I rarely buy a newspaper now, as it appears that all I’m doing is reading about someone else’s troubles, when at times it seems that I’ve got enough of my own.  If we watch television for any length of time we are bombarded with adverts for the news, some channels even have the rolling banners at the bottom of the screen to tempt you into watching their bulletins.  Because I’m a bit of a footy tragic, I’ve been getting quite a bit of air time lately, although that will all end after the AFL Grand Final on Saturday.  But, as a rule, I don’t like to watch too much telly as it is so unproductive – except when I can crochet and produce something useful.
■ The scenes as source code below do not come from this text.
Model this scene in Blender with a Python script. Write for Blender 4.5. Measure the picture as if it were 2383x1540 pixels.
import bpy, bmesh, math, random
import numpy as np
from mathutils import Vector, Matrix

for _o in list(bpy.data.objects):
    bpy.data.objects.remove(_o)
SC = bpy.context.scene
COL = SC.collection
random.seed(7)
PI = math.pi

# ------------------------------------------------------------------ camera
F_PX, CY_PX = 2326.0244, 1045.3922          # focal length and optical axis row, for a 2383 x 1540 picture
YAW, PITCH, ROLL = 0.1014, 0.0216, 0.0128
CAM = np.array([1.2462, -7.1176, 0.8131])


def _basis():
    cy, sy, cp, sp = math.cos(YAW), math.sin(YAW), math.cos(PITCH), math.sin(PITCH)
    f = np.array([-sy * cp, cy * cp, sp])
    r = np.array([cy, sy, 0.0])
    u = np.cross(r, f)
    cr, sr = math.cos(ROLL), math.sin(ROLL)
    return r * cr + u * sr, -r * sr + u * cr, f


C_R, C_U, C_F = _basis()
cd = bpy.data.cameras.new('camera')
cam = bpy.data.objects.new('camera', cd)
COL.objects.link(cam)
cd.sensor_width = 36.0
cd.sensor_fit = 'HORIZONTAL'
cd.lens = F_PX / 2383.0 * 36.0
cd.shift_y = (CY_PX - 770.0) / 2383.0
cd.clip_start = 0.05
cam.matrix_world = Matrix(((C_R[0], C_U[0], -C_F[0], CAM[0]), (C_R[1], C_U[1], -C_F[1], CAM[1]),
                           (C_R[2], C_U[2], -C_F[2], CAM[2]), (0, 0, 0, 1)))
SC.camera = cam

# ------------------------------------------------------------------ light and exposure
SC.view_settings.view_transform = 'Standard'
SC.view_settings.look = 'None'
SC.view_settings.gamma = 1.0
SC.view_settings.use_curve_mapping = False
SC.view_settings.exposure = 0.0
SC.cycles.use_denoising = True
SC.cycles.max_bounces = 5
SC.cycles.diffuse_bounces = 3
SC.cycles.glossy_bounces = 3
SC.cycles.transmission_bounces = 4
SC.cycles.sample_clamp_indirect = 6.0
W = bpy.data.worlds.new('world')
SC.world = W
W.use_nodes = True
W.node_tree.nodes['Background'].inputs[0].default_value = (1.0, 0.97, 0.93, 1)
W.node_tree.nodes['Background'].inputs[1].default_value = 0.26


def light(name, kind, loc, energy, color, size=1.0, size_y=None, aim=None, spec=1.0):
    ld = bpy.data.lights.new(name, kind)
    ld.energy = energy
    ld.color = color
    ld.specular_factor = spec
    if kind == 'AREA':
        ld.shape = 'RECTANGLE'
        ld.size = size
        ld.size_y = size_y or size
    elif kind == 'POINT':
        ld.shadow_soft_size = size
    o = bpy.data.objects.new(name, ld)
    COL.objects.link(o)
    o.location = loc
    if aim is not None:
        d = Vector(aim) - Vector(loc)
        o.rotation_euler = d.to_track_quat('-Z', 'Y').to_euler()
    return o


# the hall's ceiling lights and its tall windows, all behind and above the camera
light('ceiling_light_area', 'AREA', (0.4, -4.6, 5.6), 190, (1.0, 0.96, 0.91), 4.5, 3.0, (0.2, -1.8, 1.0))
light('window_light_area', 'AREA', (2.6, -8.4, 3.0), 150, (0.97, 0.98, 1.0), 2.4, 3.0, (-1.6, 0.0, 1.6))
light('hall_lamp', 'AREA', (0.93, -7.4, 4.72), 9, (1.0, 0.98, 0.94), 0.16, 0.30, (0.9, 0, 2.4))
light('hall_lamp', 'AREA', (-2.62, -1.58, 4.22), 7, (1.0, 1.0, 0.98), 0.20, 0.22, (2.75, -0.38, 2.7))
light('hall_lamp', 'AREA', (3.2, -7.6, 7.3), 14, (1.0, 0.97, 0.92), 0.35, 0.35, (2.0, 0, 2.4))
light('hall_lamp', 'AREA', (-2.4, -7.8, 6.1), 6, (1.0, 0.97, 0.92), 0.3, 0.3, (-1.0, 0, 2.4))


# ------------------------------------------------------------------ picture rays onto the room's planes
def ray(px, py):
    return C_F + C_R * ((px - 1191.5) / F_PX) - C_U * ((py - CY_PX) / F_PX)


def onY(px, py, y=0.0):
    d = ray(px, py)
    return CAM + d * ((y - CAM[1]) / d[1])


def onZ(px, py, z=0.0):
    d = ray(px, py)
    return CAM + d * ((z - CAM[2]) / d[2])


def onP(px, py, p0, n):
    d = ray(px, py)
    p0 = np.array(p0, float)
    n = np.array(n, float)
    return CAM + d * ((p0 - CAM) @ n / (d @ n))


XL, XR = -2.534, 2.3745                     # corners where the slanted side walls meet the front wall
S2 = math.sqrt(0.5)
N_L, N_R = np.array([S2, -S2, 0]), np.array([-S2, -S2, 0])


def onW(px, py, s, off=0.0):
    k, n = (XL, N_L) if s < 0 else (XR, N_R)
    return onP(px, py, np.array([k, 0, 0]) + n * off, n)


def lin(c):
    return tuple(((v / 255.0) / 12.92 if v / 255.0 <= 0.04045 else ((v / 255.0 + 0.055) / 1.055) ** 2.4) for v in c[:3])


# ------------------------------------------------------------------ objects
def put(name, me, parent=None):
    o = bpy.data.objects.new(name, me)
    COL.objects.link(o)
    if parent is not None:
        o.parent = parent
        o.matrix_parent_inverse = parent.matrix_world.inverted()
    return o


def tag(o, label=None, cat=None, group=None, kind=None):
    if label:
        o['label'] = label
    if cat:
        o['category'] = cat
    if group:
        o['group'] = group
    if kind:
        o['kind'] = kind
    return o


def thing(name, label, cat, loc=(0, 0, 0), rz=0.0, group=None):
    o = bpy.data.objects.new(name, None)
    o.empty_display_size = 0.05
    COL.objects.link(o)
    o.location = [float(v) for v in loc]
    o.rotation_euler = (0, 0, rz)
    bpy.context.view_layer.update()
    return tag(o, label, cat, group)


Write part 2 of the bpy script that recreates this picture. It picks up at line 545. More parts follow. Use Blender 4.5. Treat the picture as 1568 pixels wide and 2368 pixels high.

We’ve become accustomed and desensitised about natural disasters, bombings, murders, suicides and terrorist attacks.  We may feel some sympathy for the victims, express our horror at what is being done and then go about our daily lives.  Perhaps we may even discuss some event with friends over coffee or wine, but generally it is forgotten rather quickly.

Until it happens to you.

For me, suicide was something that happened to other people. I’d never had any close experience of it, and really it wasn’t something that was spoken about very much.  I do recall hearing about a colleague who had lost a child to suicide, and felt very sad for her. But as she worked on another unit, I didn’t see her very often so I didn’t think about it too much.  Plus, I’d coped with both of my daughters attempting suicide, and though it was extremely distressing at the time, it seemed that it wasn’t too big a deal when both girls were getting on with their lives again, seemingly okay.

On the surface – which I learnt too late.

Then when I had to face the awful reality of it with my own child, it was devastating.  Why didn’t I know about this before?  How did I get beyond my children’ teenage years – and surviving two suicide attempts – without realising the catastrophic impact it has on your life.  Not only your own, but the lives of those close to your family and the victims friends.

I think Kelly was the first – and I believe only one – in her group of friends and it left them shell-shocked.  They had no idea how to deal with the death of one of their own. I watched them after the funeral; they seemed to have difficulty expressing themselves around us. Then when we had Kelly’s twenty-first birthday party, we encouraged them to talk about her, to tell the stories they fondly remembered. It seemed the dam had burst, when – after the initial hesitancy – they really let their hair down and laughed together over their remembrances. It was cathartic and healing.

So, yes, it does happen to others, but there is a new compassion for others in their grief, now that I’ve experienced my own.